Enhanced Krylov Methods for Molecular Hamiltonians: Reduced Memory Cost and Complexity Scaling via Tensor Hypercontraction
Yu Wang, Maxine Luo, Matthias Reumann, Christian B. Mendl
TL;DR
This work introduces an algorithm that is simultaneously memory-efficient and low-scaling for applying ab initio molecular Hamiltonians to matrix-product states (MPS) via the tensor-hypercontraction (THC) format and lends itself to large-scale HPC simulations.
Abstract
We introduce an algorithm that is simultaneously memory-efficient and low-scaling for applying ab initio molecular Hamiltonians to matrix-product states (MPS) via the tensor-hypercontraction (THC) format.

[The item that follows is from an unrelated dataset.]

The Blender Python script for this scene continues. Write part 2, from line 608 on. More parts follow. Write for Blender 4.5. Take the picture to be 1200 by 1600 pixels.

These gains carry over to Krylov subspace methods, which can find low-lying eigenstates and simulate quantum time evolution while avoiding local minima and maintaining high accuracy. In our approach, the molecular Hamiltonian is represented as a sum of products of four MPOs, each with a bond dimension of only 2. Iteratively applying the MPOs to the current quantum state in MPS form, summing and re-compressing the MPS leads to a scheme with the same asymptotic memory cost as the bare MPS and reduces the computational cost scaling compared to the Krylov method using a conventional MPO construction. We provide a detailed theoretical derivation of these statements and conduct supporting numerical experiments to demonstrate the advantage. Our algorithm is highly parallelizable and thus lends itself to large-scale HPC simulations.